Boj’un faiz artırım sürecinde başlayan Yen carry pozisyonlarının geri dönüşü hızlandı. Bu da özellikle global fonların pozisyon kapatmalarına sebep oldu. Ayrıca jeopolitik gelişmeler var, İsrail-İran gerginliği zaten tuz biber oldu. Peki bundan sonra ne olur? Japon Yeni carry unwind pozisyonları yavaş yavaş ivme kaybedecektir, ABD’ye yönelik resesyon endişelerinin de yersiz olduğu kanaatindeyim, zira elimizde hala yeterli veri yok ve FED’in eli bence hala güçlü. Tek net belirsizlik; İran-İsrail konusu...

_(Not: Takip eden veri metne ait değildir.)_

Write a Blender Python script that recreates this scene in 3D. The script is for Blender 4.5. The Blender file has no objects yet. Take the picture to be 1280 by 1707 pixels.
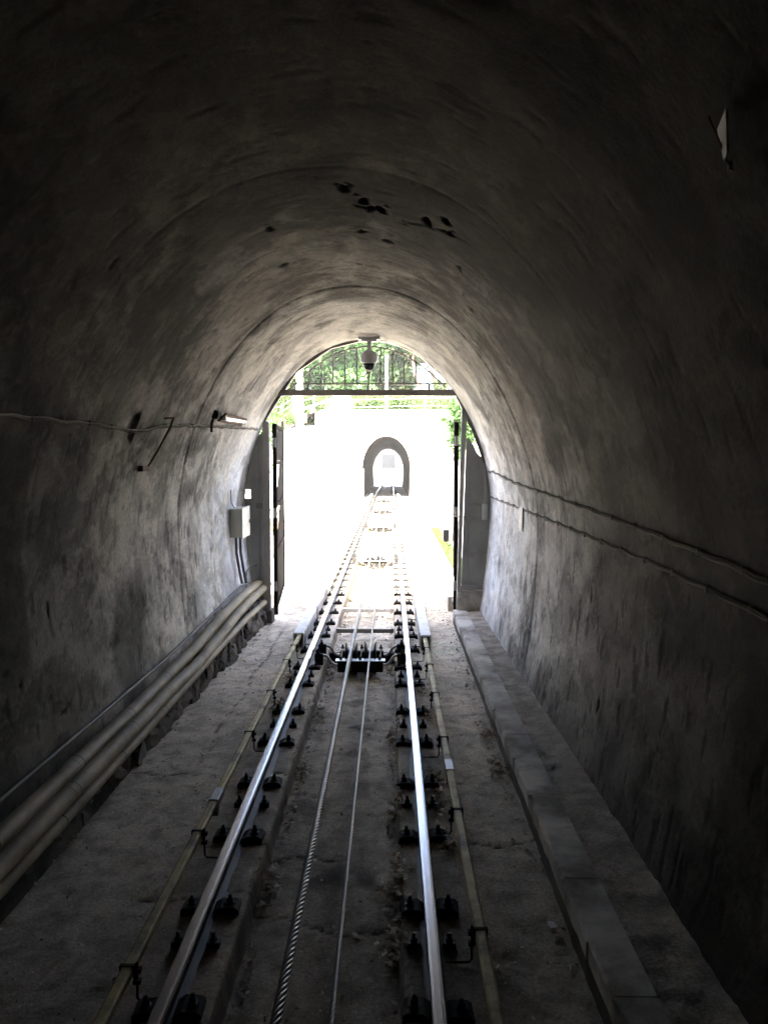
import bpy, bmesh, math, random
import numpy as np
from mathutils import Vector, Matrix

S = bpy.context.scene
COL = S.collection
R = math.radians

# ------------------------------------------------------------------ camera, sky, sun, exposure
cam_data = bpy.data.cameras.new("camera")
cam = bpy.data.objects.new("camera", cam_data)
COL.objects.link(cam)
cam.location = (0.327, 0.0, 1.97)
cam.rotation_euler = (R(90 - 3.9), 0, R(0.495))
cam_data.sensor_fit = 'VERTICAL'
cam_data.sensor_height = 36.0
cam_data.lens = 28.03
cam_data.clip_start = 0.05
cam_data.clip_end = 2000
S.camera = cam

SUN_EL, SUN_AZ = 64.0, 205.0          # azimuth the light comes from, clockwise from +Y (behind the camera)
world = bpy.data.worlds.new("World")
S.world = world
world.use_nodes = True
wn = world.node_tree
sky = wn.nodes.new('ShaderNodeTexSky')
sky.sky_type = 'NISHITA'
sky.sun_disc = False
sky.sun_elevation = R(SUN_EL)
sky.sun_rotation = R(SUN_AZ)
sky.air_density = 0.7
sky.dust_density = 5.0
sky.ozone_density = 0.3
wn.links.new(sky.outputs[0], wn.nodes['Background'].inputs[0])
wn.nodes['Background'].inputs[1].default_value = 0.15

sd = bpy.data.lights.new("sun", 'SUN')
sd.energy = 5.0
sd.angle = R(0.55)
sd.color = (1.0, 0.95, 0.86)
sun = bpy.data.objects.new("sun", sd)
COL.objects.link(sun)
az, el = R(SUN_AZ), R(SUN_EL)
to_sun = Vector((math.sin(az) * math.cos(el), math.cos(az) * math.cos(el), math.sin(el)))
sun.rotation_euler = to_sun.to_track_quat('Z', 'Y').to_euler()
sun.location = to_sun * 50

S.view_settings.view_transform = 'Standard'
S.view_settings.look = 'None'
S.view_settings.gamma = 1.0
S.view_settings.use_curve_mapping = False
S.view_settings.exposure = 4.2
S.render.engine = 'CYCLES'
S.cycles.use_denoising = True
S.cycles.max_bounces = 10
S.cycles.diffuse_bounces = 8
S.cycles.glossy_bounces = 4
S.cycles.volume_bounces = 1
S.cycles.sample_clamp_indirect = 6.0

rnd = random.Random(7)
nrng = np.random.default_rng(11)

# ------------------------------------------------------------------ noise
_perm = nrng.permutation(256)
_perm = np.concatenate([_perm, _perm])
_ga = nrng.random(256) * 2 * np.pi
_gx, _gy = np.cos(_ga), np.sin(_ga)


def perlin(x, y, seed=0):
    x = np.asarray(x, float) + seed * 17.31
    y = np.asarray(y, float) + seed * 9.77
    xi = np.floor(x).astype(int); yi = np.floor(y).astype(int)
    xf = x - xi; yf = y - yi
    xi &= 255; yi &= 255
    u = xf * xf * xf * (xf * (xf * 6 - 15) + 10)
    v = yf * yf * yf * (yf * (yf * 6 - 15) + 10)

    def g(ix, iy, dx, dy):
        h = _perm[_perm[ix & 255] + (iy & 255)]
        return _gx[h] * dx + _gy[h] * dy
    a = g(xi, yi, xf, yf); b = g(xi + 1, yi, xf - 1, yf)
    c = g(xi, yi + 1, xf, yf - 1); d = g(xi + 1, yi + 1, xf - 1, yf - 1)
    return (a + u * (b - a) + v * ((c + u * (d - c)) - (a + u * (b - a)))) * 1.4


def fbm(x, y, n=4, seed=0, gain=.5):
    s = 0; a = 1; t = 0
    for i in range(n):
        s = s + a * perlin(x * 2 ** i, y * 2 ** i, seed + i * 3)
        t += a; a *= gain
    return s / t


def sstep(a, b, x):
    t = np.clip((x - a) / (b - a), 0, 1)
    return t * t * (3 - 2 * t)

# ------------------------------------------------------------------ materials


def new_mat(name):
    m = bpy.data.materials.new(name)
    m.use_nodes = True
    return m, m.node_tree, m.node_tree.nodes['Principled BSDF']


def simple(name, col, rough=.6, metal=0, var=.25, scale=12, bump=.3, dirt=None, dirt_amt=.5, bump_scale=60):
    """base colour broken up by object-space noise, optional dirt colour, fine bump"""
    m, nt, b = new_mat(name)
    N, L = nt.nodes, nt.links
    tc = N.new('ShaderNodeTexCoord')
    no = N.new('ShaderNodeTexNoise'); no.inputs['Scale'].default_value = scale; no.inputs['Detail'].default_value = 5
    L.new(tc.outputs['Object'], no.inputs['Vector'])
    mx = N.new('ShaderNodeMix'); mx.data_type = 'RGBA'
    mx.inputs[6].default_value = (*[c * (1 - var) for c in col], 1)
    mx.inputs[7].default_value = (*[min(1, c * (1 + var)) for c in col], 1)
    L.new(no.outputs[0], mx.inputs[0])
    out = mx.outputs[2]
    if dirt:
        n2 = N.new('ShaderNodeTexNoise'); n2.inputs['Scale'].default_value = scale * .45; n2.inputs['Detail'].default_value = 8
        n2.inputs['Roughness'].default_value = .65
        L.new(tc.outputs['Object'], n2.inputs['Vector'])
        rp = N.new('ShaderNodeMapRange'); rp.inputs[1].default_value = .62 - .25 * dirt_amt; rp.inputs[2].default_value = .72 - .15 * dirt_amt
        L.new(n2.outputs[0], rp.inputs[0])
        m2 = N.new('ShaderNodeMix'); m2.data_type = 'RGBA'
        m2.inputs[7].default_value = (*dirt, 1)
        L.new(rp.outputs[0], m2.inputs[0]); L.new(out, m2.inputs[6])
        out = m2.outputs[2]
    L.new(out, b.inputs['Base Color'])
    b.inputs['Roughness'].default_value = rough
    b.inputs['Metallic'].default_value = metal
    if bump:
        n3 = N.new('ShaderNodeTexNoise'); n3.inputs['Scale'].default_value = bump_scale; n3.inputs['Detail'].default_value = 4
        L.new(tc.outputs['Object'], n3.inputs['Vector'])
        bp = N.new('ShaderNodeBump'); bp.inputs['Strength'].default_value = bump; bp.inputs['Distance'].default_value = .004
        L.new(n3.outputs[0], bp.inputs['Height']); L.new(bp.outputs[0], b.inputs['Normal'])
    return m


def attr_mat(name, rough=.85, gscale=40, bump=.5, gvar=.35, mid=5, mdark=.55, stretch=(1, 1, 1), spec=.05):
    """colour comes from the mesh's own dirt, paint and light falloff map (attribute Col), fine grain from noise"""
    m, nt, b = new_mat(name)
    N, L = nt.nodes, nt.links
    at = N.new('ShaderNodeAttribute'); at.attribute_name = 'Col'
    tc = N.new('ShaderNodeTexCoord')
    n1 = N.new('ShaderNodeTexNoise'); n1.inputs['Scale'].default_value = gscale; n1.inputs['Detail'].default_value = 6
    n1.inputs['Roughness'].default_value = .7
    L.new(tc.outputs['Object'], n1.inputs['Vector'])
    mr = N.new('ShaderNodeMapRange'); mr.inputs[1].default_value = .3; mr.inputs[2].default_value = .7
    mr.inputs[3].default_value = 1 - gvar; mr.inputs[4].default_value = 1 + gvar
    L.new(n1.outputs[0], mr.inputs[0])
    n2 = N.new('ShaderNodeTexNoise'); n2.inputs['Scale'].default_value = mid; n2.inputs['Detail'].default_value = 12
    n2.inputs['Roughness'].default_value = .72; n2.inputs['Distortion'].default_value = .6
    mp = N.new('ShaderNodeMapping'); mp.inputs['Scale'].default_value = stretch
    L.new(tc.outputs['Object'], mp.inputs['Vector']); L.new(mp.outputs[0], n2.inputs['Vector'])
    m2 = N.new('ShaderNodeMapRange'); m2.inputs[1].default_value = .40; m2.inputs[2].default_value = .56
    m2.inputs[3].default_value = mdark; m2.inputs[4].default_value = 1.12
    L.new(n2.outputs[0], m2.inputs[0])
    mm = N.new('ShaderNodeMath'); mm.operation = 'MULTIPLY'
    L.new(mr.outputs[0], mm.inputs[0]); L.new(m2.outputs[0], mm.inputs[1])
    mu = N.new('ShaderNodeVectorMath'); mu.operation = 'MULTIPLY'
    L.new(at.outputs['Color'], mu.inputs[0]); L.new(mm.outputs[0], mu.inputs[1])
    L.new(mu.outputs[0], b.inputs['Base Color'])
    b.inputs['Roughness'].default_value = rough
    b.inputs['Specular IOR Level'].default_value = spec
    n3 = N.new('ShaderNodeTexNoise'); n3.inputs['Scale'].default_value = gscale * 1.7; n3.inputs['Detail'].default_value = 5
    L.new(tc.outputs['Object'], n3.inputs['Vector'])
    bp = N.new('ShaderNodeBump'); bp.inputs['Strength'].default_value = bump; bp.inputs['Distance'].default_value = .006
    L.new(n3.outputs[0], bp.inputs['Height']); L.new(bp.outputs[0], b.inputs['Normal'])
    return m


def leaf_mat(name, c1, c2, scale=1.2):
    m, nt, b = new_mat(name)
    N, L = nt.nodes, nt.links
    tc = N.new('ShaderNodeTexCoord')
    no = N.new('ShaderNodeTexNoise'); no.inputs['Scale'].default_value = scale; no.inputs['Detail'].default_value = 6
    L.new(tc.outputs['Object'], no.inputs['Vector'])
    gi = N.new('ShaderNodeAttribute'); gi.attribute_name = 'Tint'
    ad = N.new('ShaderNodeMath'); ad.operation = 'ADD'; ad.use_clamp = True
    ml = N.new('ShaderNodeMath'); ml.operation = 'MULTIPLY_ADD'; ml.inputs[1].default_value = 1.2; ml.inputs[2].default_value = -.6
    L.new(gi.outputs['Fac'], ml.inputs[0])
    L.new(no.outputs[0], ad.inputs[0]); L.new(ml.outputs[0], ad.inputs[1])
    mx = N.new('ShaderNodeMix'); mx.data_type = 'RGBA'
    mx.inputs[6].default_value = (*c1, 1); mx.inputs[7].default_value = (*c2, 1)
    L.new(ad.outputs[0], mx.inputs[0]); L.new(mx.outputs[2], b.inputs['Base Color'])
    b.inputs['Roughness'].default_value = .6
    tr = N.new('ShaderNodeBsdfTranslucent'); L.new(mx.outputs[2], tr.inputs[0])
    ms = N.new('ShaderNodeMixShader'); ms.inputs[0].default_value = .35
    L.new(b.outputs[0], ms.inputs[1]); L.new(tr.outputs[0], ms.inputs[2])
    L.new(ms.outputs[0], N['Material Output'].inputs['Surface'])
    return m


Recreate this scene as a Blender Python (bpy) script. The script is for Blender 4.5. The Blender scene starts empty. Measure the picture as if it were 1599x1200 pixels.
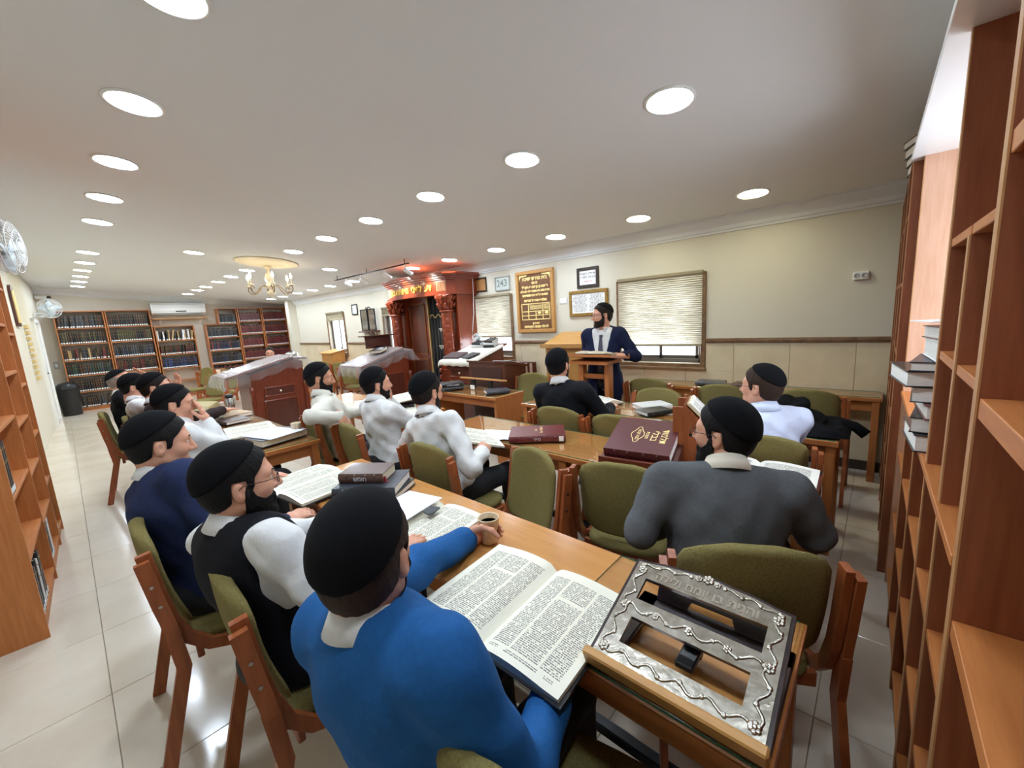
import bpy, bmesh, math, random
import numpy as np
from mathutils import Vector, Matrix, Euler

R = random.Random(7)
PI = math.pi
SC = bpy.context.scene
COL = SC.collection

# ------------------------------------------------------------------ camera
M = [[0.6672, -0.1575, 0.728], [-0.7425, -0.0631, 0.6669], [-0.059, -0.9855, -0.1591]]
cam_data = bpy.data.cameras.new('camera')
cam_data.sensor_fit = 'HORIZONTAL'
cam_data.sensor_width = 36
cam_data.lens = 634.78 / 1599 * 36
cam_data.clip_start = 0.02
cam = bpy.data.objects.new('camera', cam_data)
COL.objects.link(cam)
mw = Matrix([[M[0][0], -M[0][1], -M[0][2], 0.0], [M[1][0], -M[1][1], -M[1][2], 0.0], [M[2][0], -M[2][1], -M[2][2], 1.58], [0, 0, 0, 1]])
cam.matrix_world = mw
SC.camera = cam

# ------------------------------------------------------------------ world, light, exposure
LAMP = 80.0          # emission of the ceiling downlights
world = bpy.data.worlds.new('sky')
SC.world = world
world.use_nodes = True
wn = world.node_tree.nodes
wn['Background'].inputs[0].default_value = (0.80, 0.90, 1.0, 1)
wn['Background'].inputs[1].default_value = 3.6

def area(name, loc, rot, sx, sy, power, col):
    l = bpy.data.lights.new(name, 'AREA')
    l.shape = 'RECTANGLE'; l.size = sx; l.size_y = sy; l.energy = power; l.color = col
    o = bpy.data.objects.new(name, l); COL.objects.link(o)
    o.location = loc; o.rotation_euler = rot
    return o
# daylight from the window behind the open bay of the near bookcase
DAY = area('window_daylight', (2.29, -.56, 1.62), (-PI/2, 0, PI), 1.0, .95, 16, (0.80, 0.89, 1.0))
# daylight entering under the blinds of the two near windows
area('window_daylight', (4.92, 2.0, 1.05), (0, PI/2, 0), 0.22, 0.9, 9, (0.85, 0.93, 1.0))
area('window_daylight', (4.92, 4.85, 1.1), (0, PI/2, 0), 0.3, 0.8, 6, (0.85, 0.93, 1.0))
area('window_daylight', (4.92, 10.35, 1.4), (0, PI/2, 0), 0.8, 0.85, 12, (0.85, 0.93, 1.0))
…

Orada da İran’dan sert bir misilleme gelmezse, yarından sonra fiyatların yataylaşacağını ve özellikle Merkez Bankalarının açıklamalarıyla rahatlama görüleceğini düşünüyorum. Fed’in acil toplanıp faiz indirmesini beklemiyorum, bu gerçekleşirse etkisinin de kötü olabileceği düşüncesindeyim. İçeriye dönersek carry pozisyonları oynaklık yaratabilir fakat çıkışları karşılayabilecek rezerv mevcut. Burada sağduyulu olmakta fayda var, bence hala içeride faiz indirimini konuşmak için erken. Orta vade için yine iyi fırsat doğduğunu düşünüyorum TL varlıklar için, fakat bu hafta sakin kalmakta fayda var.

‘Carry trade çöktü mü?’

Yükselen yen, ‘carry trade’i tartışma konusu haline getirdi. BoJ’un geçen hafta politika faizini yüzde 0,25'e çıkarması ve bankanın gelecek birkaç yıl içinde aylık tahvil alımlarını yarıya indirme planını açıklaması sonrasında analistler, “Şahin BoJ, kısa vadede carry trade’in çökmesine neden oldu” yorumunu yaptı. Bir finans tarihçisine göre küresel piyasaların temel itici gücü Japon para birimi yen.